### Exercise prompt
Write out, word for word, only the data from its first line to the line containing "attach(o, c, (x, 0, s.location.z))".

### Data shown
______

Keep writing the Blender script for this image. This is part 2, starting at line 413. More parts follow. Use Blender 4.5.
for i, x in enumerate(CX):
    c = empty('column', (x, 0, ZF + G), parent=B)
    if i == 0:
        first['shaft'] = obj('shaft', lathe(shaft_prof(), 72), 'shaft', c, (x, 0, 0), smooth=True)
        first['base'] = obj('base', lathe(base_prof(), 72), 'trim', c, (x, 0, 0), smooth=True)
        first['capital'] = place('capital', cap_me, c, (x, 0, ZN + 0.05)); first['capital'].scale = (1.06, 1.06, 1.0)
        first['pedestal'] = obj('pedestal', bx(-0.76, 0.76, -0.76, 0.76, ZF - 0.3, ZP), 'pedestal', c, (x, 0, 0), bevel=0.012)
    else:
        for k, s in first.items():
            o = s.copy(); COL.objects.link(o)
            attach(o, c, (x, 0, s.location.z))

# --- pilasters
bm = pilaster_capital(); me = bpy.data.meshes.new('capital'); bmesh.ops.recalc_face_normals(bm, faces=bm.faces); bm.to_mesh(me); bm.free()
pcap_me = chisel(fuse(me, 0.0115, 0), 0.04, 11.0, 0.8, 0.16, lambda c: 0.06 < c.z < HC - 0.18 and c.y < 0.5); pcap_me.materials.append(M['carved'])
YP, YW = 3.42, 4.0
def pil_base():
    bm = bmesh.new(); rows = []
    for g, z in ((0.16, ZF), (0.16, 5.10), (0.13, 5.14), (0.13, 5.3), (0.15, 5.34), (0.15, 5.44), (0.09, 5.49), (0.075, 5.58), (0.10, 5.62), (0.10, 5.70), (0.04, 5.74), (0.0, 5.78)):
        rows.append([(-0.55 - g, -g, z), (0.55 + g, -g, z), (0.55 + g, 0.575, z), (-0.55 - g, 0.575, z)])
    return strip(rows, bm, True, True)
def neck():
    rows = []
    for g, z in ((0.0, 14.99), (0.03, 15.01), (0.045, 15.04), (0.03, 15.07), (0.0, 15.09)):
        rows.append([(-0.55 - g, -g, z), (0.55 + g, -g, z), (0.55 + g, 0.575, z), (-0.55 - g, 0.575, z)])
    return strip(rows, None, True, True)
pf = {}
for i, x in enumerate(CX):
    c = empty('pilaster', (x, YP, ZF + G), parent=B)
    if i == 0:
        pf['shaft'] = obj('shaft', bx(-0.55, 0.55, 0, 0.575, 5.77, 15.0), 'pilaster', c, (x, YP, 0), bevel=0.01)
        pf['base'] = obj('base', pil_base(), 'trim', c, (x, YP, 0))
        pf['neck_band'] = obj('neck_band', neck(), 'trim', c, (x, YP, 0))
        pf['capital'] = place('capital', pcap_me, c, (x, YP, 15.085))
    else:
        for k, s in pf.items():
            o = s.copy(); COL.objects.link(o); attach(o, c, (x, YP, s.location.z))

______

### Output below
Keep writing the Blender script for this image. This is part 2, starting at line 413. More parts follow. Use Blender 4.5.
for i, x in enumerate(CX):
    c = empty('column', (x, 0, ZF + G), parent=B)
    if i == 0:
        first['shaft'] = obj('shaft', lathe(shaft_prof(), 72), 'shaft', c, (x, 0, 0), smooth=True)
        first['base'] = obj('base', lathe(base_prof(), 72), 'trim', c, (x, 0, 0), smooth=True)
        first['capital'] = place('capital', cap_me, c, (x, 0, ZN + 0.05)); first['capital'].scale = (1.06, 1.06, 1.0)
        first['pedestal'] = obj('pedestal', bx(-0.76, 0.76, -0.76, 0.76, ZF - 0.3, ZP), 'pedestal', c, (x, 0, 0), bevel=0.012)
    else:
        for k, s in first.items():
            o = s.copy(); COL.objects.link(o)
            attach(o, c, (x, 0, s.location.z))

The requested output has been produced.